Low: The Invisible Way

Low
The Invisible Way
Sub Pop

It’s worth reminding ourselves sometimes that most bands don’t make it to 20 years. The closest the best band from Duluth, Minnesota has come to taking a break is the four years between Drums and Guns and C’mon, and that gap isn’t exactly atypical these days (plus, Alan Sparhawk put out two Retribution Gospel Choir albums in between). Twenty years! And this is Low’s tenth album, which means they’ve hit another milestone than an awful lot of bands never do. There have been different bassists (of which the most notable are the long-serving Zak Sally, now mostly making comics, and current Low/RGC member Steve Garrington), but the core singing/songwriting/married duo of Sparhawk and Mimi Parker have been doing this for longer than many of their current contemporaries have been able to drink/capable of coherent speech/been alive (delete as appropriate).

The Invisible Way is very good — and not just “good for a band that’s 20 years old.” In fact, if you compare it to, say, U2’s Pop, the Rolling Stones’ Undercover, or R.E.M.’s Reveal (all albums made around their makers respective 20th year together), it’s pretty clear that Low haven’t succumbed to a lot of the weaknesses and flaws that tend to crop up in long running acts; maybe that’s one of the silver linings of never becoming world conquering and mega rich? The Invisible Way foregrounds piano and acoustic guitar, not instruments Low have traditionally relied on, and the result builds on 2011’s tender C’mon (which saw Low, and especially Alan, pull out of an increasingly fraught descent into severe political and emotional angst that was artistically productive but probably not great news personally). Where Low was once mostly spare, sere, and forbidding even when harmonizing beautifully, now they are warmly idiosyncratic songwriters that can still stun with slow-motion spellbinders like “Amethyst” as well as the faster-paced but equally charming likes of “Mother” and “To Our Knees”.

Many Low songs used to get by with a bare minimum of lyrics, which made for striking but often gnomic songs; now a song like “Plastic Cup” goes from a character sketch of a drug addict to a reverie about archeologists trying to figure us out a millennium from now in three gorgeous minutes.
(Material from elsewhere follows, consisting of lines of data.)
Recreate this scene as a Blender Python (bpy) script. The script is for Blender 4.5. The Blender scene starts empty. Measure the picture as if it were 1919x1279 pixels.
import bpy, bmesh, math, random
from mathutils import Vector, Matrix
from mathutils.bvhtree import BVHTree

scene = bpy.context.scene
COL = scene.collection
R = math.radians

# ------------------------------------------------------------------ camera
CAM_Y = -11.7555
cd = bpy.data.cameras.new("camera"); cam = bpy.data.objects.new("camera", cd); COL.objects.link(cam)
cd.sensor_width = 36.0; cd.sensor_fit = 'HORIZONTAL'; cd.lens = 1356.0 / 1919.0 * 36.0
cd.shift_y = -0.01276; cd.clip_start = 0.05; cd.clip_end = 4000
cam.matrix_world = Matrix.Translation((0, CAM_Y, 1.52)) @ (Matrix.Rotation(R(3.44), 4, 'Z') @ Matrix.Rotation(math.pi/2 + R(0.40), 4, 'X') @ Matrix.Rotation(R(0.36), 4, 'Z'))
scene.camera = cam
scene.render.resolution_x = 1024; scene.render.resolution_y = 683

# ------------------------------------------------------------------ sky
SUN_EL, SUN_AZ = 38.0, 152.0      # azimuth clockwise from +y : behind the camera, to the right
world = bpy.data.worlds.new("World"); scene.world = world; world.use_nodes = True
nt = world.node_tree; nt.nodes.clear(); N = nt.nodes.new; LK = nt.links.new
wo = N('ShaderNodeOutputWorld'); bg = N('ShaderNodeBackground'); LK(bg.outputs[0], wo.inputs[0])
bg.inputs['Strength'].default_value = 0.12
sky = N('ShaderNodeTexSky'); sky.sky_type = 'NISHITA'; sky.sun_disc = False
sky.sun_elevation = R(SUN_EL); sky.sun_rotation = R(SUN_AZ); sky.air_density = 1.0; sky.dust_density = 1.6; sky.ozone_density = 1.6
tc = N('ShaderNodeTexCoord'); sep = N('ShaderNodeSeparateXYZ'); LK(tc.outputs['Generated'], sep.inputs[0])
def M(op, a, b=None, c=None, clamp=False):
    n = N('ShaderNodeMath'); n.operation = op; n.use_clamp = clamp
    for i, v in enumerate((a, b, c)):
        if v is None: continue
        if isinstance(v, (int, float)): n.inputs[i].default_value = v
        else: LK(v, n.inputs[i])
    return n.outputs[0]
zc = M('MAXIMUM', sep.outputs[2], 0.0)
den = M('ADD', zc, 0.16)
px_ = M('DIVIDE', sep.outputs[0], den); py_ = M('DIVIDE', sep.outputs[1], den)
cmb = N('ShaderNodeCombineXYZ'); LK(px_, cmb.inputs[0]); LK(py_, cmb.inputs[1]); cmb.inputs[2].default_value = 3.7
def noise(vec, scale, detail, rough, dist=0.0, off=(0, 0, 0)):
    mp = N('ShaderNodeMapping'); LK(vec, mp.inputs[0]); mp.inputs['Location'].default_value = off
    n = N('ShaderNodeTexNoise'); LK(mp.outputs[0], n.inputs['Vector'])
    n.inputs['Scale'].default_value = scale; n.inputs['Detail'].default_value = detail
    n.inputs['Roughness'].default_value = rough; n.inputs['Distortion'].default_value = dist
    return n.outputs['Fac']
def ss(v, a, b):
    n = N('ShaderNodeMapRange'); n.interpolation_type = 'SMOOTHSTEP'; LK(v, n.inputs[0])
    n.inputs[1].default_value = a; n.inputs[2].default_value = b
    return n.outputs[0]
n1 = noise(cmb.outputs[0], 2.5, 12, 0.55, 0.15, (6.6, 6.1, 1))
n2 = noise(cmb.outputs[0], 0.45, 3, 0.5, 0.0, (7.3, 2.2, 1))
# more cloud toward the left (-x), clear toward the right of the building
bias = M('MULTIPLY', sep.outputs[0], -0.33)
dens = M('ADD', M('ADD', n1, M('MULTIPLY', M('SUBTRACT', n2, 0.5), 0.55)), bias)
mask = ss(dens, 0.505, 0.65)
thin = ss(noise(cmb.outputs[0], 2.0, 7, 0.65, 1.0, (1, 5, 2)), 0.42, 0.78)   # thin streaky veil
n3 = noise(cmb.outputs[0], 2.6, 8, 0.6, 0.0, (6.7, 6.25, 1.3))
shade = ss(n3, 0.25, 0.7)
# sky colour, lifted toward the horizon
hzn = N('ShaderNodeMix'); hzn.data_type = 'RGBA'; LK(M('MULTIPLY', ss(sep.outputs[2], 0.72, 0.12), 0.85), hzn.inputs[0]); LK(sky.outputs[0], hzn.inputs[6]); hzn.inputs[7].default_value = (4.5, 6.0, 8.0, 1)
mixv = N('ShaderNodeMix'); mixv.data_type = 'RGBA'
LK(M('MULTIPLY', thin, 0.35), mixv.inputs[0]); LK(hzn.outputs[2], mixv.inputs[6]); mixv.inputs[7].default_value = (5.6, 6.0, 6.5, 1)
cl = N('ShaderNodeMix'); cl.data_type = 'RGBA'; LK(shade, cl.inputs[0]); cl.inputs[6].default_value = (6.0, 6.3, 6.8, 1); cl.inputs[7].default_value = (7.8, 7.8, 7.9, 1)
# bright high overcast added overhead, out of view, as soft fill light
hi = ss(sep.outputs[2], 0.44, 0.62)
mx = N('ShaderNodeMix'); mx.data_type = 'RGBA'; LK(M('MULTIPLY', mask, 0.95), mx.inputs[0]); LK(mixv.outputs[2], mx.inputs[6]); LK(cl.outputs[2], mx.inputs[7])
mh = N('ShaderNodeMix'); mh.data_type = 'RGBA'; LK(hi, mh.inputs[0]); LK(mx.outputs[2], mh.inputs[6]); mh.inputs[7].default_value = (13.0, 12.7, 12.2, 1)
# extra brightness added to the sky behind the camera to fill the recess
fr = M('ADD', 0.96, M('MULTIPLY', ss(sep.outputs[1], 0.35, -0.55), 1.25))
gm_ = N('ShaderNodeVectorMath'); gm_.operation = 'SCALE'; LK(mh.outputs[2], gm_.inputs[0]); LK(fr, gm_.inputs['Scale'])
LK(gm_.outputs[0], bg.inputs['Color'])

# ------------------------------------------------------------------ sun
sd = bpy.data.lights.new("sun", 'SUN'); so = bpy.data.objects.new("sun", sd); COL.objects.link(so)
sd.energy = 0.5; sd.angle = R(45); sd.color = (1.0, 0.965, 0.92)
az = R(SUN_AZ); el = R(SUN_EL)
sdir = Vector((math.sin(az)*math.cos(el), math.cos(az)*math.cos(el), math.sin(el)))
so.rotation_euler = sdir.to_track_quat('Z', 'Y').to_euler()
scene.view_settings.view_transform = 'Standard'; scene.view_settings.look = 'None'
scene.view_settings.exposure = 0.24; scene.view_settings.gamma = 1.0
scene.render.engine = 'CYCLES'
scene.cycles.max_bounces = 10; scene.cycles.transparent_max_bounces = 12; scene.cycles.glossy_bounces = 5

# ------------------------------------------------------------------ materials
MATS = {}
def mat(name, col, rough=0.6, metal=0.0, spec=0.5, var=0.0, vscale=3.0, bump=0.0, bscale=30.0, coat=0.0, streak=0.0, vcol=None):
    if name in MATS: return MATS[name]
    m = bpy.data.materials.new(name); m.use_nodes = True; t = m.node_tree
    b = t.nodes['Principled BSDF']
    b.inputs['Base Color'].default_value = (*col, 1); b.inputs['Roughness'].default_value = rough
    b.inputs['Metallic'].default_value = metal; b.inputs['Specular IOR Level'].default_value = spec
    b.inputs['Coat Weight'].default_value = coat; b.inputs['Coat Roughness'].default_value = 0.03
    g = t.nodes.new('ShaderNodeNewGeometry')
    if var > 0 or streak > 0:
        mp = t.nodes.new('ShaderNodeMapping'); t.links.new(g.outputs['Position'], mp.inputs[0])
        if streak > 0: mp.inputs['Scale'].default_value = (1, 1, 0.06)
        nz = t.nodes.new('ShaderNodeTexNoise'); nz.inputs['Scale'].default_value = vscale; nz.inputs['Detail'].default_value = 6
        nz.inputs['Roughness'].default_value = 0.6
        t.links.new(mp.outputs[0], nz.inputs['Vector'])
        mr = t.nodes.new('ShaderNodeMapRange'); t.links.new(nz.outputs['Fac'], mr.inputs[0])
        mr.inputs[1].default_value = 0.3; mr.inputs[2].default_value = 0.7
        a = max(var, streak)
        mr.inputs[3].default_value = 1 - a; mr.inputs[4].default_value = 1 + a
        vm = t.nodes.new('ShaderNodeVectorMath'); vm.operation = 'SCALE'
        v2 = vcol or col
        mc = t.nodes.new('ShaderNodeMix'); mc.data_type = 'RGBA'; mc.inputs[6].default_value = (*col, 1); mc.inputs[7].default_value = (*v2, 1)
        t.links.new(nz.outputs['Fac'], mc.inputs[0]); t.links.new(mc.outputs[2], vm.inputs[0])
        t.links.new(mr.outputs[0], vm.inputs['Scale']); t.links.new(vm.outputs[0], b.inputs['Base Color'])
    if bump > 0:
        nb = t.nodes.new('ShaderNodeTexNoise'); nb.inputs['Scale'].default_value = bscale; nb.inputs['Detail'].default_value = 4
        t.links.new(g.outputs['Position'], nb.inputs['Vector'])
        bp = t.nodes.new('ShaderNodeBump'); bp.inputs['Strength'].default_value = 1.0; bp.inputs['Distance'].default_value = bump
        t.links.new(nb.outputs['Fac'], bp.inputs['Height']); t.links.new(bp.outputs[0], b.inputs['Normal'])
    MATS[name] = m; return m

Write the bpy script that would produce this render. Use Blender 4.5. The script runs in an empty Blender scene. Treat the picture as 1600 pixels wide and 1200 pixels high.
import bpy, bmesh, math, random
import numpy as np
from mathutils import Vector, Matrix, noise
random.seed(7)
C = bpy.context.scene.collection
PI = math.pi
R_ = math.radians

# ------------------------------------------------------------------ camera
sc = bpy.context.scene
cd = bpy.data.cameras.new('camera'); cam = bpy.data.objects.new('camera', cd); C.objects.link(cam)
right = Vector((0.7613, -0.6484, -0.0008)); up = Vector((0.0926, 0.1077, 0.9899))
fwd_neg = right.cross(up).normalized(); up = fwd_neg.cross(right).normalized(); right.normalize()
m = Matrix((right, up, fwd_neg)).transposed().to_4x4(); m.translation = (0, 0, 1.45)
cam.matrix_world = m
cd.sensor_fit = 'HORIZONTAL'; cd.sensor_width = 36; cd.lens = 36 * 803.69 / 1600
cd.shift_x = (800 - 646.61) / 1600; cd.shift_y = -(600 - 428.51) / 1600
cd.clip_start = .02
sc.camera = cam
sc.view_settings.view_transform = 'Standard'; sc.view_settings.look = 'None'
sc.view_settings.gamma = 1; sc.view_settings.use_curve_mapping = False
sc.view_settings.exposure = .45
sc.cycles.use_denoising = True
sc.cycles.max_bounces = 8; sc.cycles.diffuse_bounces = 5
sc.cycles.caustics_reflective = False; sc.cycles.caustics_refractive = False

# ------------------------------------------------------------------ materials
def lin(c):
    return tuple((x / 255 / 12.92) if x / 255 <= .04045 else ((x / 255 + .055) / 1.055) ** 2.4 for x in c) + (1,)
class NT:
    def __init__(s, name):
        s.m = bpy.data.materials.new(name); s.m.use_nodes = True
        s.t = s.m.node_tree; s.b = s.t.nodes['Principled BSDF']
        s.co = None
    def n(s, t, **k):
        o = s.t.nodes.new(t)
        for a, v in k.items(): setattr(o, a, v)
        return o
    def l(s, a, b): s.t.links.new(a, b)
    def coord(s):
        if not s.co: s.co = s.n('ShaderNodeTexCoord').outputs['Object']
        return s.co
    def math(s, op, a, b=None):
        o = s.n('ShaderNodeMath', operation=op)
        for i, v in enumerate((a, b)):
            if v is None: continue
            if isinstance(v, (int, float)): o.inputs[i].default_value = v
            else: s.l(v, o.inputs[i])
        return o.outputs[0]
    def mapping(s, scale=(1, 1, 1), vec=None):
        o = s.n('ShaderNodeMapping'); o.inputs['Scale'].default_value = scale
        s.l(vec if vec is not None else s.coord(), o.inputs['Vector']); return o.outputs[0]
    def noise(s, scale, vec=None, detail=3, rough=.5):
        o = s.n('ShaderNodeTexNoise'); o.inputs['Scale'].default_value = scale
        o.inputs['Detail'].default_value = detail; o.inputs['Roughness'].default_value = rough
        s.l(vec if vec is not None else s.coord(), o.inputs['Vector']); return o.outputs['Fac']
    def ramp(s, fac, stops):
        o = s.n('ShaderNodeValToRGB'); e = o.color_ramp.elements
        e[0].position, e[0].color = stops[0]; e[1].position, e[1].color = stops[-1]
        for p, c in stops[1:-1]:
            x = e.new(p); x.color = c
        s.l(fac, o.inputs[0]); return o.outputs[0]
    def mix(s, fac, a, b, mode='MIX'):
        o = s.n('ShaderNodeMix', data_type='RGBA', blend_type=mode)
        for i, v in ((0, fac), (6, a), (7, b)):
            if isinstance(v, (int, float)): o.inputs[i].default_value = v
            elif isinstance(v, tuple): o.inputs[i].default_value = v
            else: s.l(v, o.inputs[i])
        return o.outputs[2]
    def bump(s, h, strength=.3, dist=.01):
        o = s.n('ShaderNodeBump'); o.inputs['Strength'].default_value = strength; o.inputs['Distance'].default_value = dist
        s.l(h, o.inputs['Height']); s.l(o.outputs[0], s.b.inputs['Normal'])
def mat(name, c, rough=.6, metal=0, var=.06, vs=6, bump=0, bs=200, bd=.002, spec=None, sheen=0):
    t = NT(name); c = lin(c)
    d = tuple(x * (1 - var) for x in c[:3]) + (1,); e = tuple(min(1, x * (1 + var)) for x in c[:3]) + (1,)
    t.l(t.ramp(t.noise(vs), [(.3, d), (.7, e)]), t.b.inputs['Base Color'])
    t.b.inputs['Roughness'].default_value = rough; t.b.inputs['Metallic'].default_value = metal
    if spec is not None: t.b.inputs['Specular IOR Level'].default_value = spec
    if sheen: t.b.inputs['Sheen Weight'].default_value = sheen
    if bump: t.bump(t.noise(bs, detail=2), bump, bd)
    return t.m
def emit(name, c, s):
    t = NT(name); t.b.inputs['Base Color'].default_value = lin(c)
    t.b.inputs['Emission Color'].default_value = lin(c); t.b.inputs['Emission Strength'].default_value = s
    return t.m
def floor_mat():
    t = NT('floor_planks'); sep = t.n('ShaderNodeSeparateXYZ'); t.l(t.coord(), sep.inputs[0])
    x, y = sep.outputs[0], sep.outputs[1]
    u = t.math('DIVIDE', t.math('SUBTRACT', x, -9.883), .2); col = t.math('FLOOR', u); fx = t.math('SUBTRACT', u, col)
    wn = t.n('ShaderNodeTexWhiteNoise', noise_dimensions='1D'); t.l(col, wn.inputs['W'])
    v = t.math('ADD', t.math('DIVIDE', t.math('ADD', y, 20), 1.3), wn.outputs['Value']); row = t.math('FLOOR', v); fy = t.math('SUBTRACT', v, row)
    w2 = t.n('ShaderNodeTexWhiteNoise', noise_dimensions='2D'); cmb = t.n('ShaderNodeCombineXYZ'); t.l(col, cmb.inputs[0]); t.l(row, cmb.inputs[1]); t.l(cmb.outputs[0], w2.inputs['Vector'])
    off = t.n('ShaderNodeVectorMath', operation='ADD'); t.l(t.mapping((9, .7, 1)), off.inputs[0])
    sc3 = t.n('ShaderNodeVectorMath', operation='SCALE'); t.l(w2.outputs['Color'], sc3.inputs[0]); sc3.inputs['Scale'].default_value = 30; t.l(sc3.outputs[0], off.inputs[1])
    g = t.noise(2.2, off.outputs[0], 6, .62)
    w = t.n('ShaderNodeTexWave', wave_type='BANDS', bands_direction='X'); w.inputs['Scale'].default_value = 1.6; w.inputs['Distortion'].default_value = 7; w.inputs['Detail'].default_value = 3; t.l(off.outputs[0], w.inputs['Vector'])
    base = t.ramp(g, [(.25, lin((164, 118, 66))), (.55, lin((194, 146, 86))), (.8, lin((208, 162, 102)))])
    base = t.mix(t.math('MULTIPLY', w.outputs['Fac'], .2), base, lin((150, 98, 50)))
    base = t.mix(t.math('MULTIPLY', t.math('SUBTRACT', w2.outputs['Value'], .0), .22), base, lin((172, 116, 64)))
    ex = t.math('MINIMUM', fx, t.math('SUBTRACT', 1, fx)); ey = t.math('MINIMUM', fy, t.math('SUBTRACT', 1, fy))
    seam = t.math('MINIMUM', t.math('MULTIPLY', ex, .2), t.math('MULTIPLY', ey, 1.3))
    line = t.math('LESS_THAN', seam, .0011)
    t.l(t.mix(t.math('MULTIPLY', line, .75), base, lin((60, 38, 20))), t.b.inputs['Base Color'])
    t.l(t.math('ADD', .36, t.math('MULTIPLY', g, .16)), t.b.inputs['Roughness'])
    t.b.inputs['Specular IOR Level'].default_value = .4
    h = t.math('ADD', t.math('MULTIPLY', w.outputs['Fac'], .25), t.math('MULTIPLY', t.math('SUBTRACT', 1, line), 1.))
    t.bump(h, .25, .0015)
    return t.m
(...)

Alan can sing songs like “Clarence White” that’s halfway between the sinister, oblique portrait of “John Prine” from 2002’s Trust, and the playful pop structures of “Witches” from C’mon. And Mimi, taking a much-deserved and -anticipated step forward this album, sings five songs by herself, ranging from the compassionate probing of self and world in “Holy Ghost” and “Just Make it Stop” that calls to mind C’mon highlight “Especially Me”, and single “So Blue” isn’t really much else besides a showcase for her still amazing voice (which isn’t a criticism; as the back half of the song sees Mimi launch into seemingly endless runs of the soaring refrain at the heart of the song, it’s thrilling).

The only time Alan’s impressively Crazy Horsian guitar sturm und drang gets pulled out here is during the swelling, joyful finish of the penultimate “On My Own”, as he and Mimi chant “happy birthday”. Who knows if they’re even being literal, and if they are who knows whose birthday it is, and when (someone in the band? one of their kids? producer Jeff Tweedy?). I like to think they’re singing it to their band to this thing they’ve made together and with others, that’s given them work and an outlet for expression for two decades, that’s spread in fits and starts around the world and has been heard and valued by at least thousands of people they may never even meet. Most bands don’t get to 20 years. Even fewer get there without having some rot set in. Low have changed over the years, but they’ve remained vital, and The Invisible Way is one heck of a birthday present for the rest of us.